Why has climate action been so slow?
- henrybai091
- Jul 16, 2022
- 2 min read
Updated: Nov 25, 2022

Source: Givingcompass.org
In 1938, Swedish scientist Svante Arrhenius wrote a paper where he predicted that changes in atmospheric carbon dioxide will alter our planet’s climate. In the years that followed, many other climate scientists would publish subsequent studies that reiterated Arrhenius’s findings. As the years turned into decades, the message from scientists became increasingly coherent and overwhelmingly distressing. It was clear; something must change. So, in the more than 60 years since Arrhenius first published his paper, why has humanity been so slow to respond to the call for change?
As the news of climate change reached the TVs of millions of Americans in the mid-to-late 1900s, a group of scientists with similar political agendas worked to prevent government regulation by creating the appearance of scientific debate on climate science.
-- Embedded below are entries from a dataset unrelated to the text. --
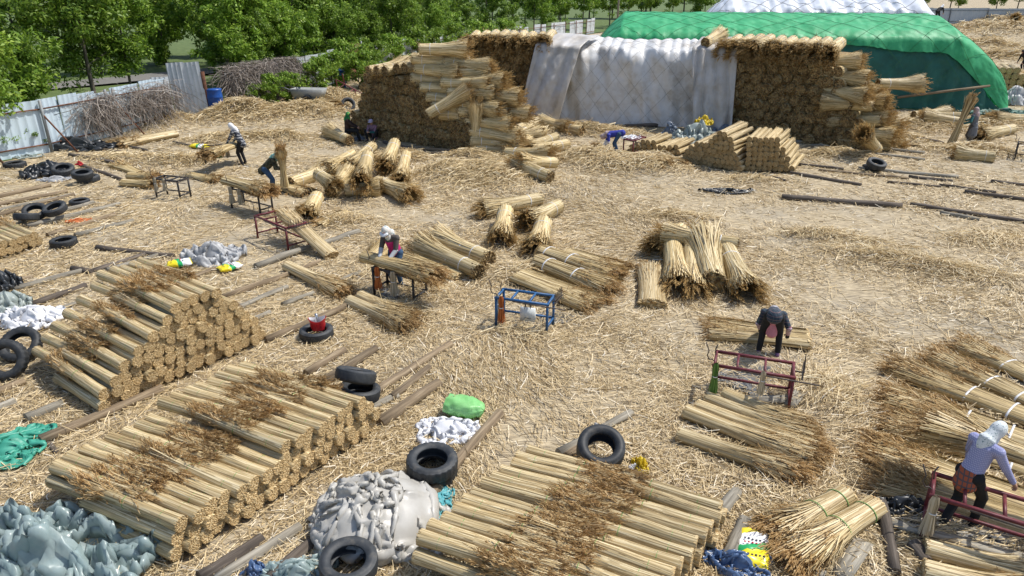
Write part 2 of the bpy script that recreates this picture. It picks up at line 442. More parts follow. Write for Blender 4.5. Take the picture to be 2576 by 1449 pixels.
def straw_heaps():
    rng = np.random.default_rng(77)
    Cs, Ws = [], []
    for (bx, by, rx_, ry_, h, c, s) in _B:
        far = by > 60
        m = int(min(2600, 420 * rx_ * ry_ * (.6 + 2 * h))) if not far else 1500
        a_, b_ = rng.normal(0, .5, m) * rx_, rng.normal(0, .5, m) * ry_
        x, y = bx + a_ * c - b_ * s, by + a_ * s + b_ * c
        z = HF(x, y)
        q = np.exp(-((a_ / rx_) ** 2 + (b_ / ry_) ** 2))
        ln = (.22 + .5 * rng.random(m)) * (2.2 if far else 1)
        flow = math.atan2(s, c) + rng.normal(0, .5)
        yaw = flow + rng.normal(0, .75, m)
        tilt = rng.normal(.05, .22, m)
        d = np.stack([np.cos(yaw) * np.cos(tilt), np.sin(yaw) * np.cos(tilt), np.sin(tilt)], -1)
        cen = np.stack([x, y, z + .03 + (.05 + .28 * h) * q * rng.random(m) + .3 * ln * np.abs(np.sin(tilt))], -1)
        droop = np.stack([np.zeros(m), np.zeros(m), .10 * ln], -1)
        Cs.append(np.stack([cen - d * ln[:, None] / 2 - droop, cen, cen + d * ln[:, None] / 2 - droop], 1))
        wv = np.stack([-np.sin(yaw), np.cos(yaw), rng.normal(0, .6, m)], -1)
        w = .0042 * max(1.0, math.hypot(bx, by) / 13) ** .8 * (.6 + .8 * rng.random(m))
        Ws.append(np.repeat((wv * w[:, None])[:, None], 3, 1))
    V, Q = ribbons(np.concatenate(Cs), np.concatenate(Ws))
    o = link('straw_heaps', qmesh('straw_heaps', V, Q, [M['straw']]))
    tag(o, 'tangled heaps of long pale straw between the benches and stacks', 'straw', kind='stuff')
straw_heaps()

# ---------------------------------------------------------------- reed bundles
def reed(name, L, prof, n=240, w=.0075, butt=0, buttmess=.01, plume=None, flat=1.0, seed=0, mats=None, spread=.05, k=6, sag=0.0, fan=0.0, k_len=.12, hair=0):
    """a sheaf of reeds along +X, butts at x=0.
    prof: [(x, radius)]; plume: (count, x0, x1, length, size); flat squeezes it vertically; fan widens it towards the tip.
    returns stalk mesh and plume mesh (or None)"""
    rng = np.random.default_rng(seed)
    px, pr = [p[0] for p in prof], [p[1] for p in prof]
    def shape(P, x):
        # flatten, sag and fan
        P = P.copy()
        f = 1 + fan * (np.clip(x / L, 0, 1.3)) ** 1.5
        P[..., 1] *= f
        P[..., 2] = P[..., 2] * flat - sag * np.clip(x / L, 0, 1.2) ** 2
        return P
    parts = []
    # core
    nx, na = 9, 14
    cx = np.linspace(.006, L * .93, nx)
    th = np.arange(na) * 2 * PI / na
    rr = np.interp(cx, px, pr) * .93
    rad = rr[:, None] * (1 + .05 * rng.standard_normal((1, na)))
    C = np.stack([np.repeat(cx[:, None], na, 1), rad * np.cos(th), rad * np.sin(th)], -1)
    C = shape(C, C[..., 0])
    V = C.reshape(-1, 3)
    a = np.arange(nx - 1)[:, None] * na + np.arange(na)[None]
    b = np.arange(nx - 1)[:, None] * na + (np.arange(na)[None] + 1) % na
    Q = np.stack([a, b, b + na, a + na], -1).reshape(-1, 4)
    V = np.concatenate([V, shape(np.array([[.006, 0, 0]]), np.array([.006]))])
    i = np.arange(0, na, 2)
    Q = np.concatenate([Q, np.stack([np.full_like(i, nx * na), (i + 2) % na, (i + 1) % na, i], -1)])
    parts.append((V, Q, 1))
    # stalks on the outside
    th = rng.random(n) * 2 * PI
    x0 = rng.normal(0, buttmess, n)
    x1 = L * (1 - k_len * rng.random(n) ** 1.3)
    tt = np.linspace(0, 1, k)
    xx = x0[:, None] + (x1 - x0)[:, None] * tt
    drift = rng.normal(0, .22, n)
    ang = th[:, None] + drift[:, None] * tt
    lay = (.95 + .10 * rng.random(n))[:, None]
    r_ = np.interp(xx, px, pr) * lay + spread * np.abs(rng.standard_normal(n))[:, None] * tt ** 4
    C = np.stack([xx, r_ * np.cos(ang), r_ * np.sin(ang)], -1)
    C = shape(C, C[..., 0])
    wv = (w * (.6 + .8 * rng.random(n)))[:, None] * np.linspace(1, .7, k)[None]
    W = np.stack([np.zeros_like(ang), -np.sin(ang) * wv, np.cos(ang) * wv * max(flat, .6)], -1)
    V, Q = ribbons(C, W)
    parts.append((V, Q, 0))
    # stalk ends on the butt face
    if butt:
        j = np.arange(butt)
        rb = np.sqrt((j + .5) / butt) * pr[0]
        ab = j * 2.39996 + rng.normal(0, .2, butt)
        cy, cz = rb * np.cos(ab), rb * np.sin(ab)
        xo = rng.normal(-.003, buttmess * (.35 if butt >= 100 else .9), butt)
        s = pr[0] / math.sqrt(butt) * (.75 + .35 * rng.random(butt))
        q = np.array([(-1, -1), (1, -1), (1, 1), (-1, 1)])
        ro = rng.random(butt) * PI
        co, si = np.cos(ro), np.sin(ro)
        yy = cy[:, None] + s[:, None] * (q[None, :, 0] * co[:, None] - q[None, :, 1] * si[:, None])
        zz = cz[:, None] + s[:, None] * (q[None, :, 0] * si[:, None] + q[None, :, 1] * co[:, None])
        front = np.stack([np.repeat(xo[:, None], 4, 1), yy, zz], -1)
        back = np.stack([np.repeat(xo[:, None] + .03, 4, 1), yy, zz], -1)
        V = np.concatenate([front, back], 1).reshape(-1, 3)
        V = shape(V, V[:, 0])
        o = np.arange(butt)[:, None] * 8
        fq = np.concatenate([o + [[0, 3, 2, 1]], o + [[0, 1, 5, 4]], o + [[1, 2, 6, 5]], o + [[2, 3, 7, 6]], o + [[3, 0, 4, 7]]])
        parts.append((V, fq, 2))
    if hair:
        ab = rng.random(hair) * 2 * PI; rb = pr[0] * np.sqrt(rng.random(hair)) * 1.02
        p0 = np.stack([rng.normal(0, .02, hair), rb * np.cos(ab), rb * np.sin(ab)], -1)
        d0 = np.stack([-(.3 + .7 * rng.random(hair)), rng.normal(0, .55, hair) + .3 * np.cos(ab), rng.normal(0, .55, hair) + .3 * np.sin(ab)], -1)
        hl = (.05 + .17 * rng.random(hair) ** 2)[:, None]
        C = np.stack([p0, p0 + d0 * hl * .5, p0 + d0 * hl + np.array([0, 0, 0])], 1)
        sdv = np.cross(d0, rng.normal(0, 1, (hair, 3))); sdv /= np.linalg.norm(sdv, axis=1)[:, None]
        W = np.repeat((sdv * .007)[:, None], 3, 1)
        V, Q = ribbons(C, W); parts.append((V, Q, 2))
    V, Q, mi = join(parts)
    mats = mats or ('reed', 'core', 'butt', 'plume')
    st = qmesh(name + '_stalks', V, Q, [M[mats[0]], M[mats[1]], M[mats[2]]], mi)
    pm = None
    if plume:
        cnt, xa, xb, pl, ps = plume
        pm = plume_mesh(name + '_plume', rng, cnt, xa, xb, pl, ps, px, pr, shape, M[mats[3]])
    return st, pm

def plume_mesh(name, rng, cnt, xa, xb, pl, ps, px, pr, shape, mat, up=.25):
    """feathery brown panicles at the tips: each a bent spine with barbs"""
    nb = 13
    x = xa + (xb - xa) * rng.random(cnt)
    ang = rng.random(cnt) * 2 * PI
    r0 = np.interp(x, px, pr) * np.sqrt(.25 + .85 * rng.random(cnt))
    base = np.stack([x, r0 * np.cos(ang), r0 * np.sin(ang)], -1)
    base = shape(base, x)
    d = np.stack([np.ones(cnt), rng.normal(0, .26, cnt) + .25 * np.cos(ang), rng.normal(0, .15, cnt) + .18 * np.sin(ang)], -1)
    d /= np.linalg.norm(d, axis=1)[:, None]
    ln = pl * (.6 + .7 * rng.random(cnt))
    # spine + barbs
    t = rng.random((cnt, nb)) * .9
    root = base[:, None] + d[:, None] * (t * ln[:, None])[..., None]
    root[..., 2] -= (t ** 2) * ln[:, None] * .18
    bd = d[:, None] * 1.0 + rng.normal(0, .33, (cnt, nb, 3))
    bd /= np.linalg.norm(bd, axis=2)[..., None]
    bl = ps * (.6 + .9 * rng.random((cnt, nb)))[..., None] * 3.4 * (1.05 - t)[..., None]
    tip = root + bd * bl
    tip[..., 2] -= ps * .5
    mid = (root + tip) / 2 + rng.normal(0, ps * .2, (cnt, nb, 3))
    C = np.stack([root, mid, tip], 2).reshape(-1, 3, 3)
    s = np.cross(bd, rng.normal(0, 1, (cnt, nb, 3))); s /= np.linalg.norm(s, axis=2)[..., None] + 1e-9
    s = (s * ps * .21).reshape(-1, 1, 3) * np.array([.6, 1.0, .25])[None, :, None]
    V, Q = ribbons(C, s)
    # spines
    P = np.stack([base - d * .1, base + d * ln[:, None] * .5, base + d * ln[:, None]], 1)
    P[:, 2, 2] -= ln * .15
    sd = np.cross(d, (0, 0, 1)); sd /= np.linalg.norm(sd, axis=1)[:, None] + 1e-9
    W2 = np.repeat((sd * ps * .09)[:, None], 3, 1)
    V2, Q2 = ribbons(P, W2)
    V, Q, _ = join([(V, Q, 0), (V2, Q2, 0)])
    return qmesh(name, V, Q, [mat])

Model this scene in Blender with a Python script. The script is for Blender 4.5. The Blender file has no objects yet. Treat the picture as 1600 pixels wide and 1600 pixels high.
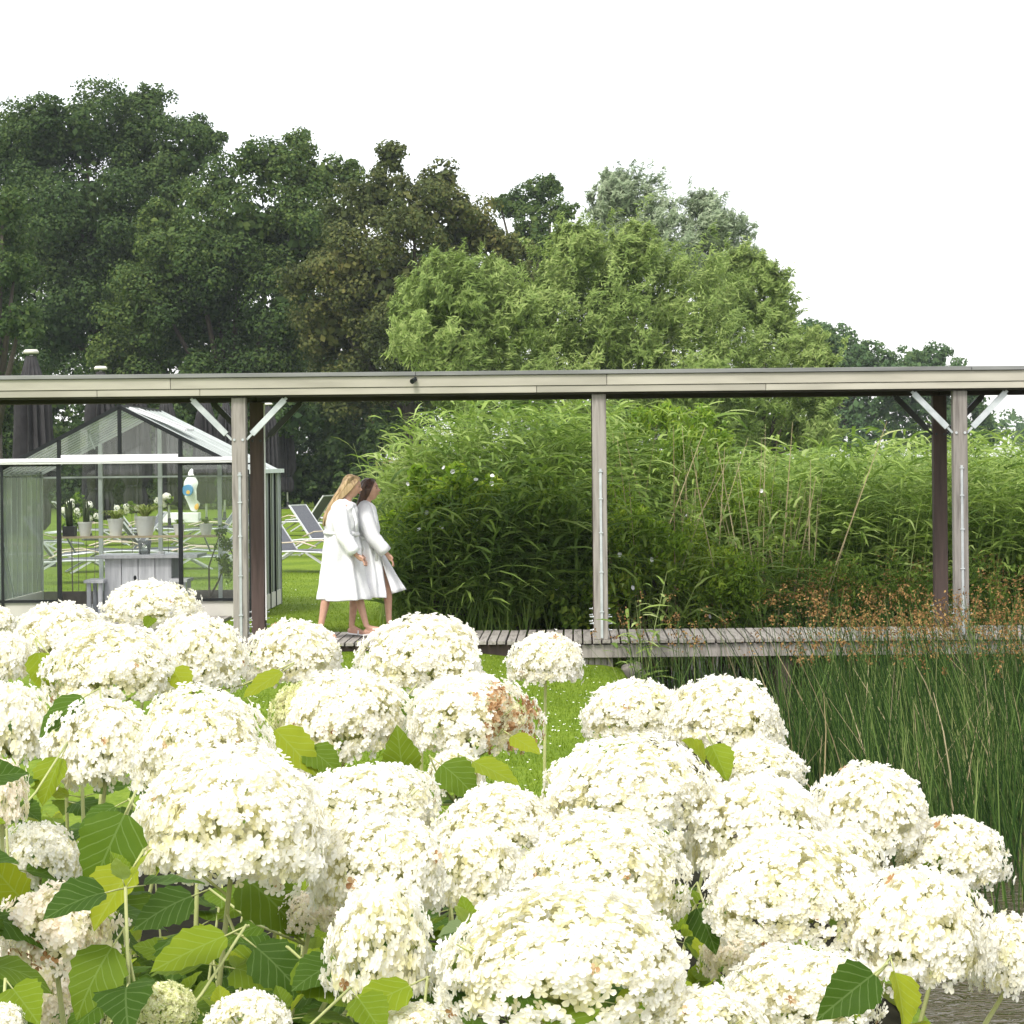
import bpy, math, random
import numpy as np
from mathutils import Vector, Matrix
R = math.radians
random.seed(7)
rng = np.random.default_rng(7)
S = bpy.context.scene
COL = S.collection

# ------------------------------------------------------------------ camera
F = 3528.0            # focal length in photo pixels (photo is 1600 px)
PX, PY = 900.0, 718.0 # principal point
ROLL = 0.0099
CZ = 1.92
cam = bpy.data.cameras.new('camera')
camo = bpy.data.objects.new('camera', cam)
COL.objects.link(camo)
cam.sensor_width = 36.0
cam.lens = 36.0 * F / 1600.0
cam.shift_x = (800 - PX) / 1600.0
cam.shift_y = -(800 - PY) / 1600.0
cam.clip_start = 0.1
cam.clip_end = 4000
cr, sr = math.cos(ROLL), math.sin(ROLL)
camo.matrix_world = Matrix(((cr, sr, 0, 0), (0, 0, -1, 0), (-sr, cr, 0, CZ), (0, 0, 0, 1)))
S.camera = camo

def P(px, py, Y):
    """the place at distance Y that stands at photo pixel px,py"""
    dx, dy = px - PX, PY - py
    tx = dx * cr + dy * sr
    ty = -dx * sr + dy * cr
    return Vector((tx / F * Y, Y, CZ + ty / F * Y))

# ------------------------------------------------------------------ world, sun, exposure
SUN_EL, SUN_AZ = R(52), R(205)     # azimuth clockwise from +Y: behind the camera, a little to its left
w = bpy.data.worlds.new('World'); S.world = w; w.use_nodes = True
nt = w.node_tree; nt.nodes.clear()
out = nt.nodes.new('ShaderNodeOutputWorld')
sky = nt.nodes.new('ShaderNodeTexSky'); sky.sky_type = 'NISHITA'; sky.sun_disc = False
sky.sun_elevation = SUN_EL; sky.sun_rotation = SUN_AZ
sky.air_density = 1.0; sky.dust_density = 4.0; sky.ozone_density = 1.0
b1 = nt.nodes.new('ShaderNodeBackground'); b1.inputs['Strength'].default_value = 0.05
nt.links.new(sky.outputs[0], b1.inputs['Color'])
# even white cloud layer over the whole sky
cl = nt.nodes.new('ShaderNodeBackground'); cl.inputs['Color'].default_value = (1.0, 0.995, 0.975, 1)
cl.inputs['Strength'].default_value = 0.66
ad = nt.nodes.new('ShaderNodeAddShader')
nt.links.new(b1.outputs[0], ad.inputs[0]); nt.links.new(cl.outputs[0], ad.inputs[1])
nt.links.new(ad.outputs[0], out.inputs['Surface'])

sl = bpy.data.lights.new('sun', 'SUN'); sl.energy = 1.5; sl.angle = R(14); sl.color = (1.0, 0.97, 0.92)
so = bpy.data.objects.new('sun', sl); COL.objects.link(so)
sd = Vector((math.sin(SUN_AZ) * math.cos(SUN_EL), math.cos(SUN_AZ) * math.cos(SUN_EL), math.sin(SUN_EL)))
so.rotation_euler = sd.to_track_quat('Z', 'Y').to_euler()

S.view_settings.view_transform = 'Standard'
S.view_settings.look = 'None'
S.view_settings.exposure = 1.08
S.view_settings.gamma = 1.0
S.render.engine = 'CYCLES'
S.cycles.max_bounces = 8
S.cycles.diffuse_bounces = 4
S.cycles.transparent_max_bounces = 24
S.cycles.transmission_bounces = 6
S.cycles.use_denoising = True
S.cycles.caustics_reflective = False
S.cycles.caustics_refractive = False

# ------------------------------------------------------------------ helpers
def tag(o, label=None, cat=None, group=None, kind=None):
    if label: o['label'] = label
    if cat: o['category'] = cat
    if group: o['group'] = group
    if kind: o['kind'] = kind
    return o

def empty(name, loc=(0, 0, 0), label=None, cat=None, group=None):
    o = bpy.data.objects.new(name, None); COL.objects.link(o)
    o.location = loc; o.empty_display_size = 0.1
    return tag(o, label, cat, group)

def link(name, me, parent=None, loc=None, rot=None, scale=None):
    o = bpy.data.objects.new(name, me); COL.objects.link(o)
    if parent is not None:
        o.parent = parent
    if loc is not None: o.location = loc
    if rot is not None: o.rotation_euler = rot
    if scale is not None: o.scale = scale
    return o

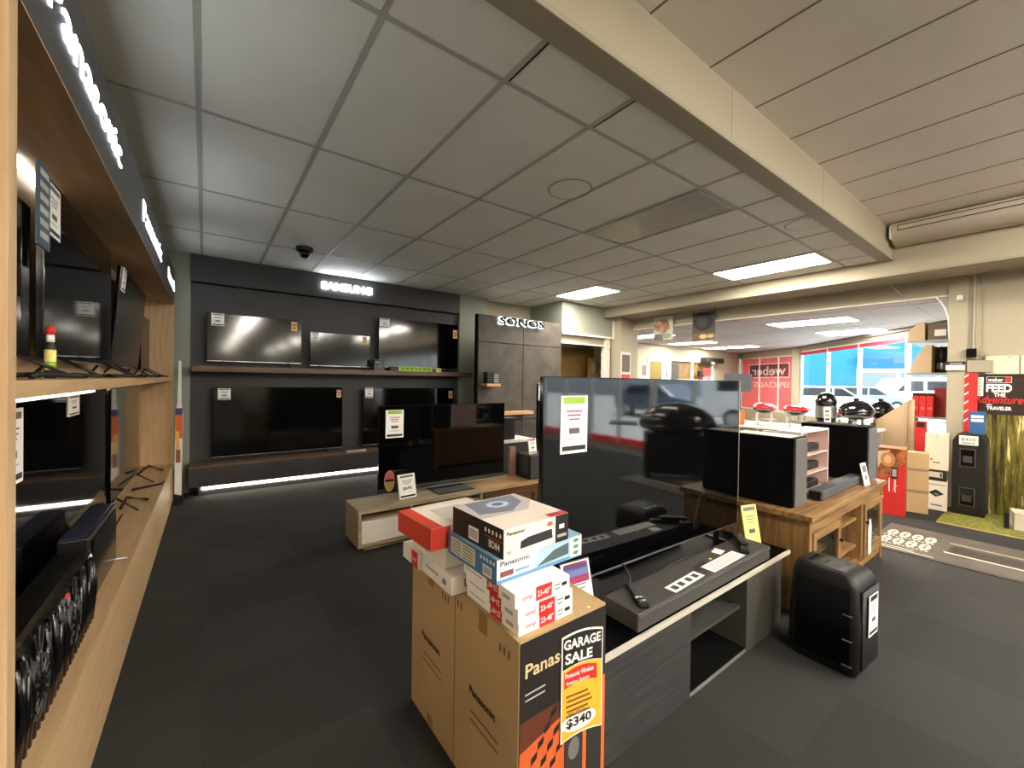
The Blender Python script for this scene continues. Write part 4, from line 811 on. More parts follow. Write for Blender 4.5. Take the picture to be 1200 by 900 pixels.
# ================================================================ RUSTIC OAK CONSOLE
t = thing('console_table', 'rustic oak console with glazed doors and open shelves', 'cabinet', (3.6, 1.15, FL))
x0, x1, y0, y1, z1 = 2.86, 4.45, .90, 1.42, -.77
m = MB(); m.box(x0-.03, x1+.03, y0-.025, y1, z1-.035, z1, RUST); m.build('top', t, bev=.004)
m = MB(); m.box(x0, x0+.025, y0+.01, y1-.02, FL+.03, z1-.035, RUSTZ); m.build('side_panel', t); m = MB(); m.box(x1-.025, x1, y0+.01, y1-.02, FL+.03, z1-.035, RUSTZ); m.build('side_panel', t)
m = MB(); m.box(x0+.025, x1-.025, y1-.035, y1-.02, FL+.05, z1-.035, BROWNW); m.build('back_panel', t)
m = MB(); m.box(x0+.025, x1-.025, y0+.02, y1-.035, FL+.09, FL+.11, RUST); m.build('bottom_board', t)
for x in (x0-.002, x1-.043):
    m = MB(); m.box(x, x+.045, y0-.005, y0+.04, FL, z1-.035, RUSTZ); m.build('leg', t, bev=.003); m = MB(); m.box(x, x+.045, y1-.045, y1, FL, z1-.035, RUSTZ); m.build('leg', t, bev=.003)
m = MB(); m.box(x0+.043, x1-.043, y0, y0+.02, z1-.11, z1-.035, RUST); m.box(x0+.043, x1-.043, y0, y0+.02, FL+.05, FL+.11, RUST); m.build('front_rail', t, bev=.001)
xa, xb = 3.42, 3.92
for x in (xa, xb): m = MB(); m.box(x-.02, x+.02, y0, y1-.035, FL+.11, z1-.11, RUSTZ); m.build('divider', t, bev=.001)
for a, b, hx in ((x0+.045, xa-.02, 1), (xb+.02, x1-.045, 0)):
    m = MB(); f = .05; 
    m.box(a, a+f, y0-.012, y0+.006, FL+.12, z1-.115, RUSTZ); m.box(b-f, b, y0-.012, y0+.006, FL+.12, z1-.115, RUSTZ); m.box(a+f, b-f, y0-.012, y0+.006, FL+.12, FL+.12+f*1.4, RUST); m.box(a+f, b-f, y0-.012, y0+.006, z1-.115-f, z1-.115, RUST)
    d_ = m.build('door', t, bev=.001); g = MB(); g.box(a+f, b-f, y0-.004, y0, FL+.12+f*1.4, z1-.115-f, GLASS); g.build('glass', d_)
    g = MB(); hx_ = b-.025 if hx else a+.025; g.cyl((hx_, y0-.03, -1.02), (hx_, y0-.012, -1.02), .014, .008, BLACK, 14); g.build('knob', d_)
for z in (-1.0, -1.2): m = MB(); m.box(xa+.02, xb-.02, y0+.03, y1-.036, z, z+.018, RUST); m.build('shelf', t)
m = MB(); m.box(x0+.025, xa-.02, y0+.06, y1-.036, -1.1, -1.085, RUST); m.build('shelf', t); m = MB(); m.box(xb+.02, x1-.025, y0+.06, y1-.036, -1.1, -1.085, RUST); m.build('shelf', t)
m = MB(); m.box(3.5, 3.66, 1.0, 1.2, -1.182, -1.06, PINK, bev=.003); tag(m.build('small_carton'), 'small pink carton on the open shelf of the oak console', 'box')
m = MB(); M = fr((3.44, .96, -1.182), (1, 0, 0), (0, -1, .1)); m.box(0, .09, 0, .11, -.003, 0, WHITE, M); tag(m.build('price_stand'), 'small white card beside the pink carton in the oak console', 'sign')
m = MB(); M = FY(4.0, y0-.018, -1.27); m.prism([(0, 0), (.07, 0), (.075, .2), (.05, .26), (.03, .26), (-.005, .2)], 0, .004, WHITE, M); tag(m.build('swing_tag'), 'white paper tag hanging from the right door of the oak console', 'tag')
# on the console
t = thing('subwoofer', 'large black subwoofer on the near end of the oak console', 'speaker', (3.02, 1.15, z1))
m = MB(); m.box(2.915, 3.13, 1.005, 1.40, z1+.008, z1+.437, BLACKM, bev=.006); m.build('cabinet', t); m = MB(); m.box(2.93, 3.115, .997, 1.005, z1+.01, z1+.43, flat(92, 90, 88)); m.build('front_grille', t)
m = MB(); m.box(2.93, 2.96, 1.02, 1.05, z1, z1+.009, BLACK); m.box(3.08, 3.11, 1.02, 1.05, z1, z1+.009, BLACK); m.box(2.93, 3.11, 1.34, 1.38, z1, z1+.009, BLACK); m.build('rubber_foot', t)
m = MB(); m.box(2.93, 3.12, 1.03, 1.38, z1+.4375, z1+.4385, flat(190, 176, 160)); tag(m.build('leaflet'), 'pale leaflet lying flat on the large black subwoofer', 'card')
t = thing('floor_speaker', 'wide black speaker at the far end of the oak console', 'speaker', (4.3, 1.15, z1))
m = MB(); m.box(4.21, 4.455, .945, 1.40, z1+.005, z1+.44, BLACKM, bev=.006); m.build('cabinet', t); m = MB(); m.box(4.225, 4.445, .936, .945, z1+.01, z1+.43, flat(96, 96, 96)); m.build('front_grille', t)
m = MB(); m.box(4.22, 4.44, .96, 1.38, z1, z1+.006, BLACK); m.build('base', t)
t = thing('soundbar', 'grey soundbar lying along the front of the oak console', 'soundbar', (3.8, 1.0, z1))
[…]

These scientists- Fred Seitz, Fred Singer, Bill Nierenberg, and Robert Jastrow- who had received their scientific prestige as physicists during WWII, used their political connections to deliberately distort the public’s knowledge of climate change. This small cadre of scientists appealed to conservative presidents in the backdrop of the Cold War and represented the polarity between Capitalism and Communism. They presented environmental regulation as a slippery slope towards socialism and a step towards global communism. The doubt that these scientists sewed into the American public and politics meant that the country was decades behind in environmental protection.
This 20th century scientific fiasco presents the argument that free enterprise brings real and extensive damage. It demonstrates that an economic alternative for capitalism should be created, one in which there is a shift in focus from GDP and affluence to sustaining ecosystems and human well-being. A shift where we understand that we do not own the planet. Unfortunately, in a world where economic growth takes center stage, this shift may never occur.